Effect of non‐woven flax mat manufacturing parameters and consolidation pressure on properties of composites manufactured using vacuum‐assisted resin transfer molding

Abstract

AbstractComposite parts, used in transportation industries, are manufactured using vacuum‐assisted resin transfer molding (VARTM) and non‐woven glass fiber mats that are optimized for impregnation, fiber volume fraction (Vf), and composite properties. However, such optimized hemp and flax mats are not available. Extending the research on hemp mats manufactured using air‐laying, the effect of needle depth (2 or 8 mm) and punch density (0–72 punches/cm2) used to bind the fibers in the mat together, as well as consolidation pressure (101–560 kPa) applied during manufacturing, on mat permeability and composite properties were studied. Non‐woven flax mats exhibited heterogeneity in spatial distribution of areal density (GSM) and fiber distribution.

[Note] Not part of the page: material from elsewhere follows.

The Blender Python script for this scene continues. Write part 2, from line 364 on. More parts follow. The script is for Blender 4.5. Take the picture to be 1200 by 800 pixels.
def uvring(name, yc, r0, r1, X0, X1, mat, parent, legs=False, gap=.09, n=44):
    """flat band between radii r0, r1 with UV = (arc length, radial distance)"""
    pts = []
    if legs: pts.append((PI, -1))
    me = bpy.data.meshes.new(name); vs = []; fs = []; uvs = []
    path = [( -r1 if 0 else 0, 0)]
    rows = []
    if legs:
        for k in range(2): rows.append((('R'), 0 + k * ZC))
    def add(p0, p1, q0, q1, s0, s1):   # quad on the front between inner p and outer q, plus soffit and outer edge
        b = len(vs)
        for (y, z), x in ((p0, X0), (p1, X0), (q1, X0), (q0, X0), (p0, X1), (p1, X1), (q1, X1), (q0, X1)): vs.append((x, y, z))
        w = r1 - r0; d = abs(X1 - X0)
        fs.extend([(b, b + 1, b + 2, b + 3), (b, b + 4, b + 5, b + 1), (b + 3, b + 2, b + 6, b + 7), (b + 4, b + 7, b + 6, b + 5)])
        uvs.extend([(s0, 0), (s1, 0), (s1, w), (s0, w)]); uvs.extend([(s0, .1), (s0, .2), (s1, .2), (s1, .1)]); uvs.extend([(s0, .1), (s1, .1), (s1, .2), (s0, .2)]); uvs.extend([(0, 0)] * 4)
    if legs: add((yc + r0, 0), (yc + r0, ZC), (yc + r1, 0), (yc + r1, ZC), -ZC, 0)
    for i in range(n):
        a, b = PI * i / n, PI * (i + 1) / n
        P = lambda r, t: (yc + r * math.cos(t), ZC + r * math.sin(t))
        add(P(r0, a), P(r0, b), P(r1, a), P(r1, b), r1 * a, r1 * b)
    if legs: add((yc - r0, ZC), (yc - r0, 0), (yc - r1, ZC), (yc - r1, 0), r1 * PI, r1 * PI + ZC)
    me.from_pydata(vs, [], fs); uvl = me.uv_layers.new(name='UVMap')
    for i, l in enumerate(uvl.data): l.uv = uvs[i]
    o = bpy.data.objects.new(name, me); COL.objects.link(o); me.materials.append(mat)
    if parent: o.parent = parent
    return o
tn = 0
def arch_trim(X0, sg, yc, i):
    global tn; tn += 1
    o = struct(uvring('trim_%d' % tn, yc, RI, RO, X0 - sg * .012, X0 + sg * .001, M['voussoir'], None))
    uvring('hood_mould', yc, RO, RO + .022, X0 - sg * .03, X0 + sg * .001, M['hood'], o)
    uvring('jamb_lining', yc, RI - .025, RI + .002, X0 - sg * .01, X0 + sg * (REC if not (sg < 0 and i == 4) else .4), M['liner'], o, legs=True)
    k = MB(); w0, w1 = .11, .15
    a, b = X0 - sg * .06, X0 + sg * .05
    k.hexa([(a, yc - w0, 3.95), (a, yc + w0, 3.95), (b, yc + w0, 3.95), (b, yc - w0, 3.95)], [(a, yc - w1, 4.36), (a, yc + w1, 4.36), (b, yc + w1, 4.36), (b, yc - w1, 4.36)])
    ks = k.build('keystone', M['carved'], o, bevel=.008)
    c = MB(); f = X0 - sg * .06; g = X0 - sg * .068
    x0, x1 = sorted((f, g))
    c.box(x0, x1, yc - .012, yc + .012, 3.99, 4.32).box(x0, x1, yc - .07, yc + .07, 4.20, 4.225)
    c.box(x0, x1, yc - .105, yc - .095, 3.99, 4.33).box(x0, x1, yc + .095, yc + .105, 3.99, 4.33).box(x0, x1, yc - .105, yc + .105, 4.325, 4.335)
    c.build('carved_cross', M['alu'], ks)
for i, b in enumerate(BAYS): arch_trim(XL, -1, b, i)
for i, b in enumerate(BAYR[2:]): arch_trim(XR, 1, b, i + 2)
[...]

This, together with the distribution in flax fiber diameter and properties, resulted in large scatter in the measured composite properties. The out‐of‐plane permeability and the consolidation of the mat decreased with increase in punch density and depth. This, together with the variation of Vf in the starting mat, resulted in complex variation in the Vf in the composite. 30‐P mat, with tightly bound fibers, resulted in optimal composite properties at VARTM (101 kPa) pressure while 0‐P and 72‐P mats, with loosely bound fibers, resulted in optimal properties at 560 kPa.